There are 2 different kinds of people in the world, Drew’s and Lycoming’s. Lycoming affirms your humanity, treats you with dignity and respect, waits for you outside, makes time to share a meal, and values who you are. Drew condescends, is busy, impressed with itself, is sooooo very important, and might make time. Drew is better than you.

And, as is always the case, the Drew’s are arrogant and self-obsessed…and convinced of their inadequacy, in every way. Their fragile ego is afraid of your greatness, so they hide behind pretense and a curated image. Lycoming’s are humble in their excellence, secure enough to make you the focus.
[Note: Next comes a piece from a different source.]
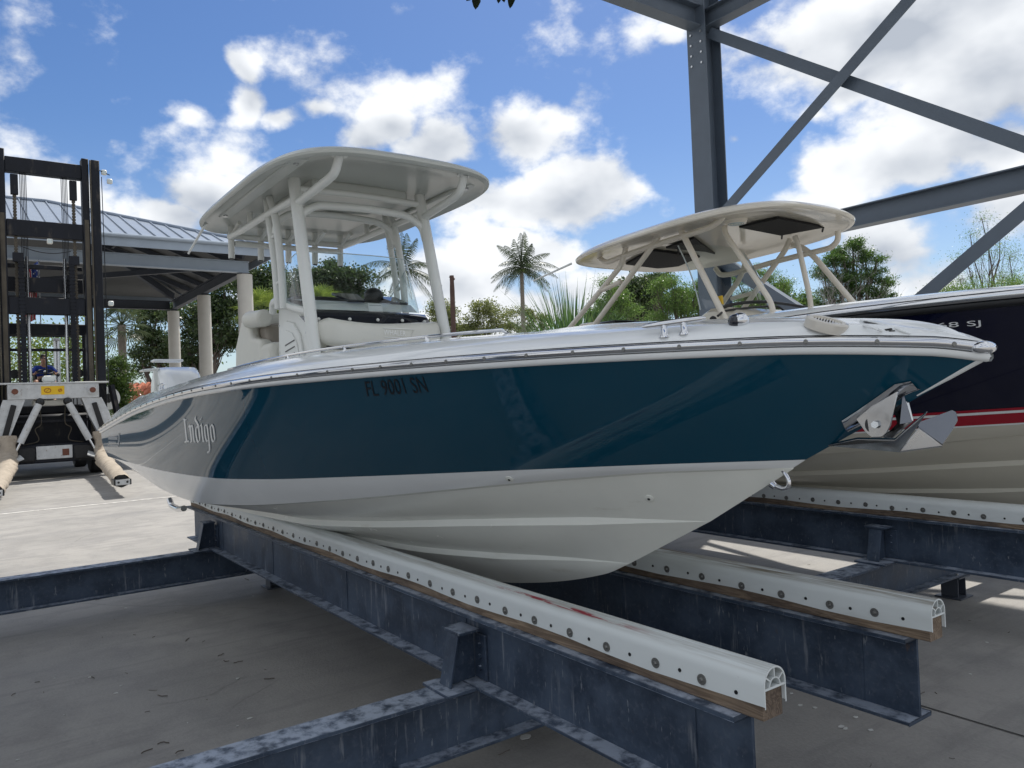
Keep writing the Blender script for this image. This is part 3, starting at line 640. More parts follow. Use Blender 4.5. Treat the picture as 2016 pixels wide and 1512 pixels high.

Lycoming believes you are awesome, and wants everyone, everywhere to know it, too. Drew cares only about Drew, Lycoming’s interest is in others, in building a beautiful community and world that is based on shared experience. Lycoming asks what they can do for you, Drew wants to know what you can do for them. Lycoming listens, Drew waits to talk. Lycoming loves, no matter what, Drew might like, as long as you’re useful.

The world needs more Lycomings in campuses and grocery stores, on the road, and in office buildings & churches. We already have plenty of Drews.